Escrito por: Diana Iglesias Aguilar
Hay personas en la Historia que quedan relegadas, condenadas como en un segundo plano, aun cuando fueron protagonistas, activistas, empujaron acontecimientos trascendentales, o aportaron en algún renglón de la vida humana.
Es la historia de un hombre que merece el reconocimiento del pueblo cubano, porque es uno de los que animó, empujó, apoyó a la generación de los padres de la nación, y quizá como ellos pueda considerarse también autor de la nacionalidad, pues dio vía a sucesos medulares, y más aun, en su día a día demostró amor por Cuba y los cubanos, compasión por los más humildes y puso en juego su rol religioso para defender la identidad nacional naciente, además de animar con su palabra y actos a la generación de 1868.
El sacerdote Diego José Baptista Rodríguez de Orellano, nacido en Bayamo en 1778 hijo del archivero de la Iglesia, la familia que le legó propiedades, numerosas caballerías de tierra en la zona de El Dátil, fincas rusticas prósperas, que lo hicieron en un momento el quinto tributario más importante de la región, cálculos que se hacían por la cantidad de tierras y las producciones que de ella salían.
Ser sacerdote, como abogado, era de las más prestigiosas profesiones de la época colonial, como ser militar, con lo que se aseguraba un respeto y poder. Pero Diego estudia sacerdocio con verdadera devoción.
Nace en la otrora calle San Juan hay una tarja que recuerda donde estuvo su casa natal, hoy calle José Martí, donde está el registro civil, entre José Antonio Saco y Cacique Guamá.
Tuvo el sacerdote una larga vida, 98 años, pues muere el 14 de febrero de 1876 en Santiago de Cuba, de consunción, que quiere decir agotamiento, debilidad, delgadez propia de la edad y el desgaste cronológico.
Pero ni siquiera su larga edad le perdonaron los españoles, una acusación de infidente luego de la quema de Bayamo, por el Conde de Balmaseda, lo lleva a Santiago de Cuba donde los españoles detienen el proceso por temor a ser inculpados por el párroco que sabe muchas más cosas de las que puede decir.
Desde octubre de 1815 es cura rector y capellán de la Iglesia Parroquial Mayor de Bayamo, desde allí se gana el aprecio de las familias poderosas por su discreción, también por su talento y devoción religiosa, así como la oratoria encendida, en cada eucaristía o reunión, su piedad en las visitas a enfermos y consejos oportunos a todos. Era un hombre del servicio al prójimo, sin dudas.
Sin embargo las ideas reformistas de principios del siglo XIX le salían por encima de la ropa eclesial. Era innegable su amor por la tierra, y el disgusto que le provoca el exceso de autoridad española sobre Cuba.

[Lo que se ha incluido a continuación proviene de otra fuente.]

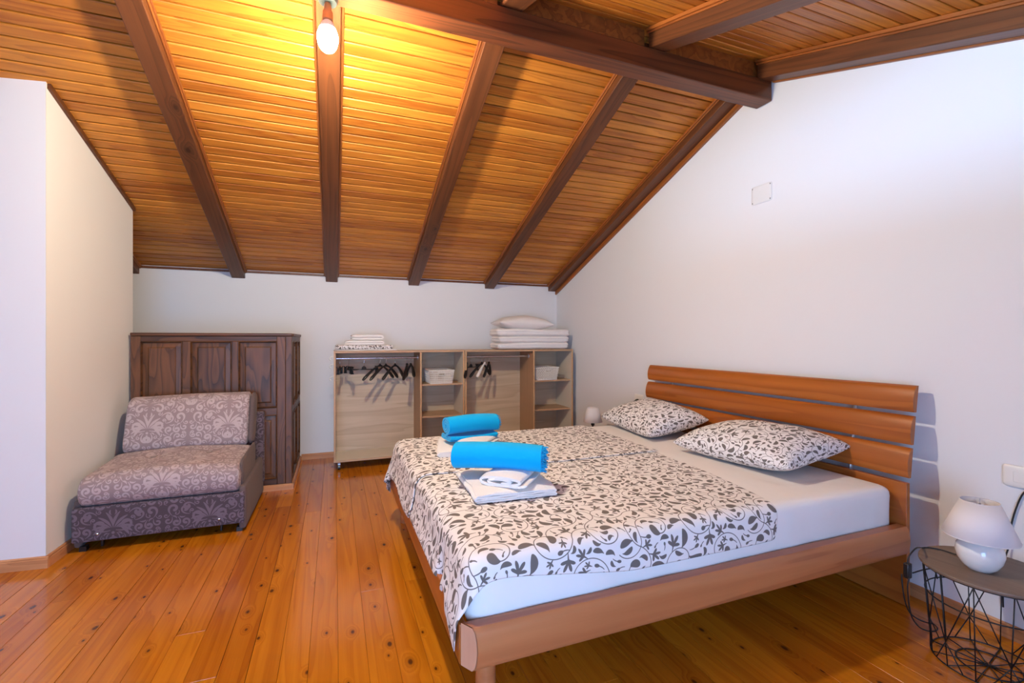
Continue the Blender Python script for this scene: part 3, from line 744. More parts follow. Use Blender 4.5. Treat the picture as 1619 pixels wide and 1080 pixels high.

Perucho y Manuel Muñoz van a verle en los días previos a la fiesta del Corpus Christie, del año 1868. El sacerdote debe saber lo que pasará en la procesión a donde acudirán las máximas autoridades españolas, y él consciente en que la banda que dirige el maestro de obras, interprete aquella melodía a todas luces nada sacra.
Esa es una de las tantas acciones valiosas, permitir que se interpretara la música de La bayamesa en plena iglesia y luego la procesión, si eso no hubiese pasado el curso de la historia fuera diferente. Otro hecho ocurre a la llegada de Carlos Manuel de Céspedes triunfante en octubre de 1868, lo recibe, como recibe a cada uno de los soldados cubanos en la iglesia a escuchar misa, donde les anima a pelear por la libertad de Cuba.
Unos días después, el 8 de noviembre, el cura bendice la bandera, a los máximos lideres, y se deja escuchar el canto, esta vez con las voces de doce bayamesas, el momento queda inmortalizado en la pintura mural del dominicano Luis Desangles que se encuentra en el arco superior antes del altar mayor de la hoy catedral de San Salvador.
Muchas anécdotas tiene José Baptista, una calle lleva su nombre en recuerdo de este buen cubano, que en múltiples ocasiones defendió su identidad delante de las autoridades, así como defendió la libertad de Cuba desde el púlpito en las homilías.
Las ropas que vistió en ese momento de la bendición de la bandera, los atuendos religiosos, se conservan en la catedral y se exponen en una vitrina: la estola, dalmática, casulla, manípulo y capa pluvial blanco con ribetes dorados que fueron quizás sus últimos atuendos de las últimas misas en Bayamo, las huellas de un hombre que fundó la nación.